Carbon credits within the CAR market are currently far more valuable than any traded in the CCX market. Estimates show the county acquiring 290,000 CAR carbon credits for the destruction of methane gas from mid 2009 to mid 2013. We anticipate being able to sell the first of these credits in the CAR market this fall.
Like any commodity market; prices for carbon credits are very sensitive to supply, demand, and governmental regulations. Recently we have seen price swings that could have netted $300,000 to $500,000 or more for this year's credits alone. Where the market will be once the county's credits are CAR verified this summer is anyone's guess.
What is NOT a guess is that any revenue derived from selling carbon credits produced from capturing and destroying our landfill's methane gas is just "icing on the cake". Two years ago we were not even aware the county may be eligible for these credits. Our decisions regarding methane gas collection and destruction were based entirely on meeting environmental requirements for eliminating greenhouse gases while producing income to offset expenses.
Receiving carbon credits for something we are already doing is certainly a great example of eating your cake and having it too! Each dollar obtained from carbon credits is a dollar we did not know we would receive when deciding to turn landfill methane gas into green energy. No matter how many or how few, each dollar obtained is $1 more not spent from county tax dollars to meet ongoing operational costs. And let's not forget that selling the gas to East Kentucky Power to power their green electricity producing generators is already paying for the county's collection of the methane gas.

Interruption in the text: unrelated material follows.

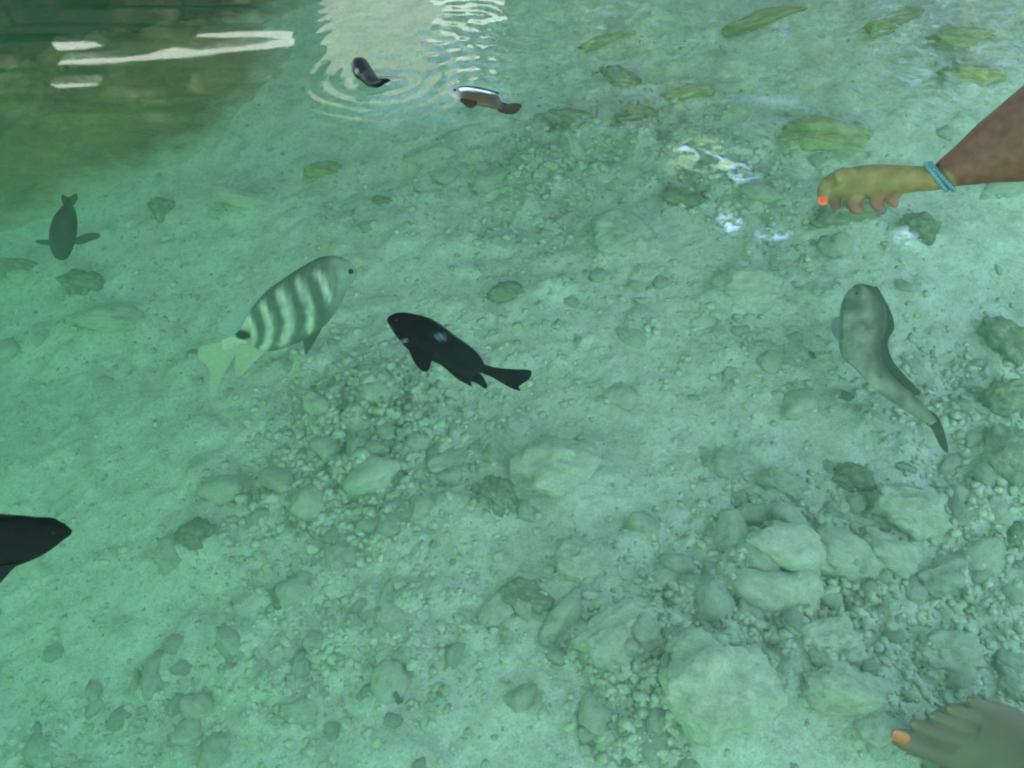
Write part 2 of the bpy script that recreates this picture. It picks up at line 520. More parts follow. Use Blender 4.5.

It was recently asked "can one buy a loaf of bread with a carbon credit?" The answer is emphatically yes! Carbon credits derived from the county's methane recovery and destruction program at the Pearl Hollow Landfill have the possibility of producing a lot of "bread" for county government and thereby saving county taxpayers some of their own "dough" (taxes).
Whether it be whole wheat, white, or rye; carbon credits may just allow Hardin County taxpayers to butter their "bread" on both sides.